Lt. Gen. Jon Davis wrote the letter as a reflection on his 37-year military career in Marine aircraft. He has served since 2014 as the deputy commandant for aviation, amid Budget Control Act sequestration, decreased pilot retention, and reduced flight hours.

After taking command of the Corps’ air assets three years ago, Davis wrote, he initiated readiness reviews of five of the service’s key air platforms. “A key finding common to all of these reviews,” he wrote, “emphasized the importance of retaining highly qualified enlisted maintainers.”

Each report “discovered a lack of Marines possessing the requisite skills our ready force demands, causing us to reestablish and increase our benchmarks,” he wrote. But he cautioned that the problem wasn’t with the Marines working in squadrons today: “This is less an issue of individual capability and is more strictly related to density of personnel.”

Aviation mishaps continue to plague the Corps. The Marines had nine major aircraft crashes, resulting in 14 fatalities and 11 lost aircraft, between February 2016 and February 2017, Military.com reported. And the Naval Safety Center saw seven Class A Marine aviation mishaps — incidents that involve a fatality, loss of aircraft, or $2 million in damages — since October 2016 alone.
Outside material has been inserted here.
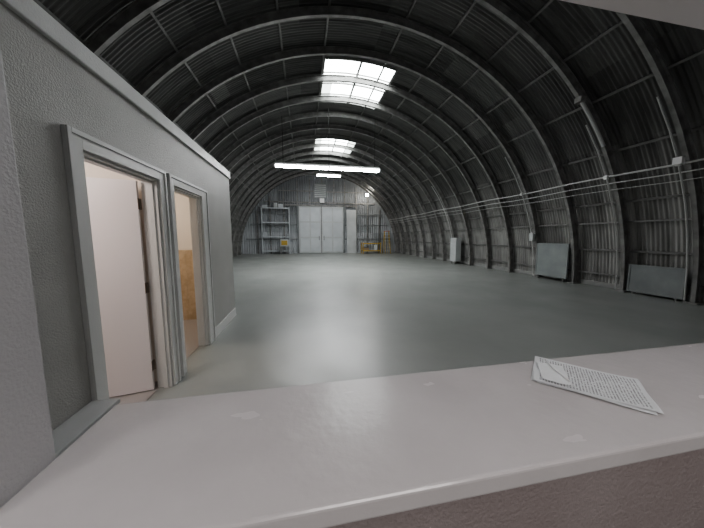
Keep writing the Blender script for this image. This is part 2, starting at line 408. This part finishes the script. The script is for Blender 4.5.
def wallpanel(name,y0,y1,z0,z1,key,x=8.46,d=.04,frame=True):
    b=MB(); b.box(x,x+d,y0,y1,z0,z1,key)
    for (a,c,e,f) in ((y0,y1,z0,z0+.04),(y0,y1,z1-.04,z1),(y0,y0+.04,z0+.04,z1-.04),(y1-.04,y1,z0+.04,z1-.04)):
        b.box(x-.012,x,a,c,e,f,key)
    for yy in (y0+.1,y1-.14): b.box(x+.005,x+.035,yy,yy+.04,0,z0,'steel')
    b.build(name,bevel=.004)
wallpanel('steel_access_panel',6.85,8.0,.12,1.28,'panel')
wallpanel('steel_access_panel',4.25,5.30,.06,.78,'panel2',x=8.56)
wallpanel('electrical_cabinet',12.7,13.25,.15,1.45,'pale',x=8.2,d=.3)
b=MB()
for z in (.4,1.9):
    for i in range(1,len(ribY)-1):
        b.beam((rx(z,R-.1),ribY[i]+.02,z),(rx(z,R-.1),ribY[i+1]-.02,z),.04,.04,'purlin')
b.build('wall_girts')

# ---------------------------------------------------------------- far end wall fittings
yb=Y1-.06
b=MB()
for x0,x1 in ((-.4,1.60),(1.65,3.65)):
    b.box(x0,x1,yb-.10,yb-.05,.04,4.25,'gdoor')
    for z in (.04,1.4,2.8,4.13): b.box(x0,x1,yb-.13,yb-.10,z,z+.12,'pale')
    for x in (x0,(x0+x1)/2-.06,x1-.12): b.box(x,x+.12,yb-.14,yb-.131,.04,4.25,'pale')
    b.cyl((x1-.2 if x0<0 else x0+.2,yb-.18,1.2),(x1-.2 if x0<0 else x0+.2,yb-.18,1.6),.02,'black')
b.box(-1.6,4.9,yb-.16,yb-.10,4.28,4.42,'steel')
b.box(-.55,-.42,yb-.1,yb,0,4.28,'panel2'); b.box(3.67,3.8,yb-.1,yb,0,4.28,'panel2')
b.box(1.60,1.65,yb-.09,yb-.05,.04,4.25,'black')
b.build('hangar_double_door')
b=MB()
for x in (-4,-2.9,-1.7,4.9,6.0,7.2):
    h=math.sqrt((R-.3)**2-(x-CX)**2); b.box(x-.05,x+.05,yb-.06,yb,0,h,'steel')
for x in (-.5,.6,1.7,2.8,3.8):
    h=math.sqrt((R-.3)**2-(x-CX)**2); b.box(x-.05,x+.05,yb-.04,yb,4.45,h,'steel')
for z in (1.3,2.6,3.6,4.6,5.6):
    h=math.sqrt((R-.35)**2-z*z)
    if z<4.3:
        b.box(CX-h,-.56,yb-.09,yb-.06,z-.05,z+.05,'panel2'); b.box(3.82,CX+h,yb-.09,yb-.06,z-.05,z+.05,'panel2')
    else: b.box(CX-h,CX+h,yb-.09,yb-.06,z-.05,z+.05,'steel')
b.build('wall_back_framing')
b=MB()
b.box(.95,2.15,yb-.16,yb-.10,5.0,6.3,'panel2')
for i in range(7): b.box(1.05,2.05,yb-.22,yb-.16,5.1+i*.17,5.16+i*.17,'pale')
b.box(1.5,1.9,yb-.3,yb-.16,4.6,4.98,'white')
b.build('louvre_vent')
def rack(name,x0,x1,y0,y1,h,levels,keyboard='wood',cols=('pale','panel'),prob=.6,post='steel'):
    b=MB()
    for x in (x0,x1-.07):
        for y in (y0,y1-.07): b.box(x,x+.07,y,y+.07,0,h,post)
    for l in range(levels):
        z=.25+l*(h-.35)/max(1,levels-1)
        b.box(x0,x1,y0,y1,z,z+.05,keyboard); b.box(x0,x1,y0-.02,y0,z-.04,z+.06,post)
        x=x0+.1
        while x<x1-.45:
            w=random.uniform(.25,.5); hh=random.uniform(.2,.5)
            if random.random()<prob: b.box(x,x+w,y0+.05,y1-.1,z+.05,z+.05+hh,random.choice(cols))
            x+=w+.08
    b.build(name,bevel=.004)
rack('storage_shelving',-3.6,-1.2,yb-.5,yb-.2,4.1,4,'gdoor',('pale','gdoor'),.3,'gdoor')
rack('workbench',5.2,6.9,yb-1.6,yb-.8,1.0,2,'wood',('pale','wood','yellow','red'),.75,'yellow')
b=MB()
b.hexa([(3.95,yb-.5,0),(4.85,yb-.5,0),(4.85,yb-.46,0),(3.95,yb-.46,0),(3.95,yb-.16,4.0),(4.85,yb-.16,4.0),(4.85,yb-.12,4.0),(3.95,yb-.12,4.0)],'pale')
b.build('leaning_sheet_panel')
b=MB()
for s in (0,.5):
    b.beam((7.2+s,yb-1.9,0),(7.25+s*.8,yb-1.5,2.0),.04,.08,'yellow'); b.beam((7.2+s,yb-1.1,0),(7.25+s*.8,yb-1.45,2.0),.04,.06,'yellow')
for i in range(6):
    t=(i+1)/7; b.box(7.2,7.7,yb-1.9+.4*t-.04,yb-1.9+.4*t+.04,2*t,2*t+.03,'conduit')
b.box(7.2,7.7,yb-1.6,yb-1.35,2.0,2.05,'red'); b.build('step_ladder')
b=MB(); b.box(-2.0,-1.3,yb-1.2,yb-.9,.7,1.3,'pale'); b.box(-1.95,-1.9,yb-1.15,yb-.95,0,.7,'steel'); b.box(-1.4,-1.35,yb-1.15,yb-.95,0,.7,'steel'); b.box(-1.9,-1.4,yb-1.215,yb-1.2,.8,1.2,'yellow'); b.build('sign_stand',bevel=.01)

# ---------------------------------------------------------------- room lamps
def dome(name,x,y,z,power,col,rad=.12):
    b=MB(); b.cyl((x,y,z-.03),(x,y,z),.16,'white',20); b.cyl((x,y,z-.08),(x,y,z-.03),.11,'white',20,.15)
    b.build(name)
    l=bpy.data.lights.new(name+'_light','POINT'); l.energy=power; l.color=col; l.shadow_soft_size=rad
    o=bpy.data.objects.new(name+'_light',l); o.location=(x,y,z-.22); C.collection.objects.link(o)
dome('ceiling_lamp',-2.3,1.7,2.5,36,(1,.90,.86))
dome('ceiling_lamp',-2.6,3.8,2.5,26,(1,.89,.78))
def area(name,loc,rot,sx,sy,power,col):
    l=bpy.data.lights.new(name,'AREA'); l.shape='RECTANGLE'; l.size=sx; l.size_y=sy; l.energy=power; l.color=col
    o=bpy.data.objects.new(name,l); o.location=loc; o.rotation_euler=rot; C.collection.objects.link(o)
area('front_room_ceiling_light',(.6,-1.2,2.48),(0,0,0),1.2,.6,34,(1,.945,.93))
area('front_room_ceiling_light',(-1.2,-.6,2.48),(0,0,0),.6,.6,12,(1,.945,.93))

w=bpy.data.worlds.new('world'); C.scene.world=w; w.use_nodes=True
w.node_tree.nodes['Background'].inputs[0].default_value=(.6,.65,.7,1); w.node_tree.nodes['Background'].inputs[1].default_value=.5
try: C.scene.view_settings.look='AgX - Medium High Contrast'
except Exception as e: print(e)

# ---------------------------------------------------------------- camera
cam=bpy.data.cameras.new('camera'); cam.sensor_width=36; cam.lens=255/704*36; cam.clip_start=.02
co=bpy.data.objects.new('camera',cam); co.location=(0,0,1.5)
co.rotation_euler=(math.radians(90-6.05),0,math.radians(-10.66)); C.collection.objects.link(co); C.scene.camera=co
Davis has been outspoken about these issues for years.

“Average aircrew flight time has reached historic lows,” Davis testified in a House Armed Services Committee hearing on aviation readiness in July 2016. “Every lost day, every missed hour, is missed experience this nation depends upon in the future.”

But just as Davis’ tenure came to a close this week, the Marine Corps experienced its worst aviation disaster in a decade, when the KC-130 Hercules transporting personnel and equipment from Marine Corps Air Station Cherry Point in North Carolina to Naval Air Facility El Centro in California exploded in mid-air over Mississippi.

“The KC-130 has one of the lowest mishap rates of all Marine Corps aircraft,” Marine Corps spokeswoman Capt. Sarah Burns said in a statement. “Over the past 15 years, there have been only three Class A Flight Mishaps involving all Marine Corps models of the C-130, including the crash on July 10th. In 2002 there was a mishap in Pakistan which resulted in 7 deaths and a mishap in California with no fatalities.”

Clearly, something has changed.

“Fixing the problem requires both tracking the qualifications and retention of these enlisted maintenance leaders,” Davis wrote. “We cannot get to the finish line without the hard work and dedication from each and every Marine and Sailor who continue to work tirelessly to keep our aircraft safe and flying and their families who continue to show love and support when it is needed most.”